Monday, January 31, 2011


Eishes Chayil's novel, Hush, is a serious YA novel about an issue that is real for many - too many- children.

Gittel narrates this story, alternating between 1999/2000 and the present. Now a teenager in an Orthodox Jewish community, Gittel is innocent in the ways of the world. Even icons like Oprah are unknown to her (she identified her as a person who sings opera - opera/Oprah ), and topics like s-x are definitely off limits. At the age of nine Gittel's best friend Devory dies tragically. Devory had a reputation of being a problem child. She didn't listen to what her parents told her to do, and often seemed as though she didn't hear others talking to her. Gittel has grown up with Devory and their families are good friends. When she stays at Devory's one night, she sees Devory's brother come into their bedroom and do something to his sister under the sheets. Gittel doesn't understand what has happened, but when she tries to tell Devory's mother about it, she is told that it never happened and that Devory makes up stories. Devory tries a variety of ways to call out for help, but the idea that sexual abuse could be happening in the home of a respected Orthodox Jewish family is unthinkable. Instead of getting help, Devory's cries get her into more trouble, until she kills herself.
Now nine years later, Gittel is visited in her dreams by Devory. Although she has grown up, Devory's death and what led to it continue to haunt her. Despite the fact that no one in her community wants her to speak of Devory's abuse, Gittel does try to tell someone what really happened to her best friend.

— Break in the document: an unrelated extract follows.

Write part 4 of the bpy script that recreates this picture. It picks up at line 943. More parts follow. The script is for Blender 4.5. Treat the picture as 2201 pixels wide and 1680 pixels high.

This is a heartbreaking novel. There were so many people who let Devory down, and at nine she did her best to get help, trying to find a way to avoid her home at bedtime, running away, and yet no one rescued her from her brother. Chayil's novel is based on the abuse she witnessed as a child, and brings to our attention the role of culture in how the crime of sexual abuse is treated.

While this is told in Gittel's perspective, I wondered while reading what Devory's suicide did to her brother, wishing that he would know that his acts essentially killed his sister. Wanting him to have to live with that knowledge and with the knowledge that he destroyed not only her life but his parents' as well. While he is a bit player in this novel - in terms of the amount written about him- he is a huge player in the events of this novel.
Hush has been named a Sydney Taylor Honor Book and a William Morris Finalist


Kay said...

What a tragic story, but one that occurs certainly. I think I would need to be in the right frame of mind for this book, but I also think I will find myself reading it. Thanks for sharing, Tina!

brizmus said...

wow, this sounds mega intense and dramatic. I'll have to read this book when I'm looking to cry.

Peaceful Reader said...

I really want to read this one. Great review!